Jackass Presents: Bad Grandpa review: male privilege on parade

Jackass Presents: Bad Grandpa red light Johnny Knoxville Jackson Nicoll

An unfunny “comedy” full of cheap crudity and punches down at targets who don’t deserve it. For some movies there should be hazard pay.
I’m “biast” (pro): nothing

I’m “biast” (con): hate this Jackass shit

(what is this about? see my critic’s minifesto)

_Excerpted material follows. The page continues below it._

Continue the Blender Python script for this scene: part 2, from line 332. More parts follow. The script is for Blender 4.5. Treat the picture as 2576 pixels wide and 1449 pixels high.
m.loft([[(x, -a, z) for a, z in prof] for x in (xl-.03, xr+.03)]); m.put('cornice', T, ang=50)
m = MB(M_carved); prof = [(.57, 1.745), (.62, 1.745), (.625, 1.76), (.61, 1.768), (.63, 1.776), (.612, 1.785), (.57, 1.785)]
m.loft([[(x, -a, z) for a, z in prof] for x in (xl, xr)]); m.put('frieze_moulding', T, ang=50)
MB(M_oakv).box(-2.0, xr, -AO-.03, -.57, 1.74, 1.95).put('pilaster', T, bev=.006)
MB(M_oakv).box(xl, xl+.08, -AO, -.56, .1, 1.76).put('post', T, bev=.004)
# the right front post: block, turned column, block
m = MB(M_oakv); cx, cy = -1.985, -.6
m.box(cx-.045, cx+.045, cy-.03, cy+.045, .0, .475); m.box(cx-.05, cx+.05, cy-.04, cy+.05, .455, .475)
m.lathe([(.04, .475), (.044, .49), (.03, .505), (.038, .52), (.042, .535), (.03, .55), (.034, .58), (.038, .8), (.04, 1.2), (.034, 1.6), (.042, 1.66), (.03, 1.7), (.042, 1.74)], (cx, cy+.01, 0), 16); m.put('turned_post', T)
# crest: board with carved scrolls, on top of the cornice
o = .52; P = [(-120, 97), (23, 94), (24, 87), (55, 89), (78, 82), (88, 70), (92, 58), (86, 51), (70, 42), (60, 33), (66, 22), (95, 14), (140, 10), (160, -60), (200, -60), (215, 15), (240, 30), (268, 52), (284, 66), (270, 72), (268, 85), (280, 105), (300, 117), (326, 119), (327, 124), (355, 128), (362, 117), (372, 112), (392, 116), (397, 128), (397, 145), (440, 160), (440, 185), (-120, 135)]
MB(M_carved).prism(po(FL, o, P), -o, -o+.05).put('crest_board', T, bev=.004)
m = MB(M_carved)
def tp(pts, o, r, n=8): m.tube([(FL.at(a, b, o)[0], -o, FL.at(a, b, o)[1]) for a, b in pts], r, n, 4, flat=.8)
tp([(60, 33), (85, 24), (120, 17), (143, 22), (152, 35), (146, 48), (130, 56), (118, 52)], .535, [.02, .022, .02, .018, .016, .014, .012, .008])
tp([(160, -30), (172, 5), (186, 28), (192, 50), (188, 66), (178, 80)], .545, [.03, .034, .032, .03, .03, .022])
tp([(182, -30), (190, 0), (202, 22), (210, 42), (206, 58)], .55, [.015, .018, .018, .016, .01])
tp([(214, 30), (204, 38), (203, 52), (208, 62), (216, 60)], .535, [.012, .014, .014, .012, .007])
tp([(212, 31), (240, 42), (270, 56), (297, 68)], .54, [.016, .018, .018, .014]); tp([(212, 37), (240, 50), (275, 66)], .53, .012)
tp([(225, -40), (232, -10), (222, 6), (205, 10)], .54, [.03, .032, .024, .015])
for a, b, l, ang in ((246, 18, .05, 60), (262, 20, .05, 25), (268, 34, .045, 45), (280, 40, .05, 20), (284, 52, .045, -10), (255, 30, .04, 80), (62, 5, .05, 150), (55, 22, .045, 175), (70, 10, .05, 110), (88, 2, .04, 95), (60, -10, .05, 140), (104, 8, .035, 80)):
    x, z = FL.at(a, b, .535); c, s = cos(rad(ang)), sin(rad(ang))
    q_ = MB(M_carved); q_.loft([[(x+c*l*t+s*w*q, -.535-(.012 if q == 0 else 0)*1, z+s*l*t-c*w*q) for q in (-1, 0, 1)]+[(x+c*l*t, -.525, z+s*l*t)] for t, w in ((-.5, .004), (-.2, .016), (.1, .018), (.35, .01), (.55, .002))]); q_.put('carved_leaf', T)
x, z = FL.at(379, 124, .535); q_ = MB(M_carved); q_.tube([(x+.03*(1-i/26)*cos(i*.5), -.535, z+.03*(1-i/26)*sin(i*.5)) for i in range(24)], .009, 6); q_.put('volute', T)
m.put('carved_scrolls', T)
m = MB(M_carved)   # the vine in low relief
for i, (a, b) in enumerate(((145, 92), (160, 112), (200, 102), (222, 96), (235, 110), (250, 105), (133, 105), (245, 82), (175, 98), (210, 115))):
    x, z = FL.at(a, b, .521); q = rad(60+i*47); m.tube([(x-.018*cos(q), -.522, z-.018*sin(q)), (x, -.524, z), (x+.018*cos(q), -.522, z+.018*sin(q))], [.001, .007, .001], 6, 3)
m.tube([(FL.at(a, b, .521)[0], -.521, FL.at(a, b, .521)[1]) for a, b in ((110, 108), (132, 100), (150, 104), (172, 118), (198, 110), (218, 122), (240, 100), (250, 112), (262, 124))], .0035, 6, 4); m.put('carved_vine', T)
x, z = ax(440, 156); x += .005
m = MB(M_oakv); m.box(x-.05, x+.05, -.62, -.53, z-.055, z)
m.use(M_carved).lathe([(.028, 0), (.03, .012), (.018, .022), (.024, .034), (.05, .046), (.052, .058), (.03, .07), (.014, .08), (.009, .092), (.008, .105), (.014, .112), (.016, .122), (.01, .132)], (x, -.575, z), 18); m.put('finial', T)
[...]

I watched Bad Grandpa, the very idea of which nauseates me, only because it is nominated for an Oscar (for Best Hair and Makeup), and I was being obsessively completeist about the Oscars this year. As I’ve noted elsewhere, this is this first time ever that I’ve seen every nominee in every single category, and for that measure of professional pride, enduring this unfunny “comedy” full of cheap crudity and punches down at targets who don’t deserve it was worth it. But for some movies there should be hazard pay, and this is one of them. Jackass Johnny Knoxville (Movie 43) is 86-year-old Irving Zisman, on a road trip with his eight-year-old grandson, Billy (Jackson Nicoll: Fun Size), and getting into trouble along the way. The Oscar-nominated makeup is to disguise Knoxville, lest he be recognized as the pair pull supposedly real pranks on real people and allegedly recorded by hidden cameras; I’m torn between wondering just how instantly recognizably famous Knoxville thinks he is, and wondering just how hidden those cameras were, because we get perspectives from places where a camera couldn’t be if it weren’t all carefully prearranged with the knowledge of all involved (such as inside a fast-food takeout window as Irving and Billy are doing something stupid outside). I’m not sure if it’s worse that Knoxville — as one of the writers, and as a producer — thinks we’ll be amused by witnessing such cruel jokes as the disastrous funeral for Irving’s “wife” perpetrated on unsuspecting people who think they’re doing a kindness by showing up to support a lonely stranger, or merely that the illusion of such will entertain. (I am hugely disappointed to discover that Spike Jonze [Her] is also a writer and producer here.) Perhaps the most hilarious thing about Jackass Presents: Bad Grandpa — and it’s not that hilarious — is how “Irving” seems perturbed by the lack of reaction his horny-old-man routine prompts from most of the women he subjects to it. Knoxville probably has no idea how women deal with the sort of abuse he’s dealing out all the damn time, and we’ve learned how to let it slide. He enjoys the blinkered privilege that many men enjoy, in that he can behave like a colossal asshole and get away with it most of the time. This isn’t comedy: it’s everyday reality. And there’s certainly nothing funny about it.